After living in Cornwall for 8 years, I’ve started to learn to surf. Last Sunday, I went in the water on my own for the first time ever. These are some pictures I took of my little escapade, and some of my thoughts on the drive home...

I’d dabbled in the past, floating around on a swell board, wobbling on borrowed boards too small for me, and floundering in the white water. What’s stopped me from learning more seriously basically comes down to fear. A fear of deep water, pissing off real surfers and looking ridiculous.

At 26, I’ve only just realized that it’s not about being the best or looking cool. Surfing is different for everyone, and when you can let your fears and self-consciousness go, it can be such a fun and freeing way of getting a skin-tingling dose of the great outdoors!


I’ve always been a strong swimmer, training competitively as a kid, but even though I’m confident in a pool, the sea has always freaked me out. I think it’s having such a huge space beneath you that you can’t see.

Strangely, I’ve discovered that this only applies when I’m swimming. On a good sturdy board, floating above the water, I can more easily ignore those unreasonable, shark-haunted thoughts.

Waves can be fun, but also terrifying! In the wrong place, at the wrong time, one can crash down on you before you can take a breath, swirling you around in an exhausting, salty washing machine. I really have to fight the suspense ad dread of this possibly happening when I’m paddling out back or going for a wave.

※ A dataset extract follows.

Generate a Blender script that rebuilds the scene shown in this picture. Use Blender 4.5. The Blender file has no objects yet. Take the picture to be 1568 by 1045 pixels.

After a few tumbles and lung-bursting hold-downs, I’ve learned how to relax and go with it. More importantly, I’ve got better at avoiding it! If I get really beaten up, I just go back to shore, there’s no shame in knowing your limits.


For me, surfers are intimidating. They can’t control nature, it’s all about watching the conditions and rushing to a good spot when they’re finally right. The last thing they want is their moment ruined by a newbie getting in their way.

One of the first times I went in the sea with a board, a guy got really agro at me for this, shouting at me to get out the water, and it really put me off.

Now I know that he was the idiot. Everyone is a learner at some point, and it’s unfair to blame them for not yet knowing these things. It’s only fair to get annoyed at an experienced surfer for dropping in, or hassling you on a wave, because they should know better.

It’s so easy to get caught up in how you look, paranoid that others in the water are watching you and laughing when you get nailed. But you can’t let that stop you! It’s not about being perfect straight away, surfing is a notoriously slow progression, all you can do is keep trying and learn from your mistakes. If anything, I’m way more impressed to see someone fall off, flounder around, but get straight back on the board to try again.


I am now in no way a good surfer. More often than not, I don’t manage to get up at all. In fact, my goal for each time I go is just to go for as many waves as possible, and it’s a bonus if I actually catch one.

Now, surfing is my perfect escape. I’m so happy floating out back, with my legs in the water, taking in the rugged Cornish landscape from a perspective I wouldn’t get from land. The biggest reward is the feeling driving home with tingling skin and a warm, fuzzy head.

Whatever age or physical capability, surfing is for everyone. My advice to anyone who wants to learn is to do it for you. Take it slow, ignore the inevitable idiots and just enjoy being in the sea!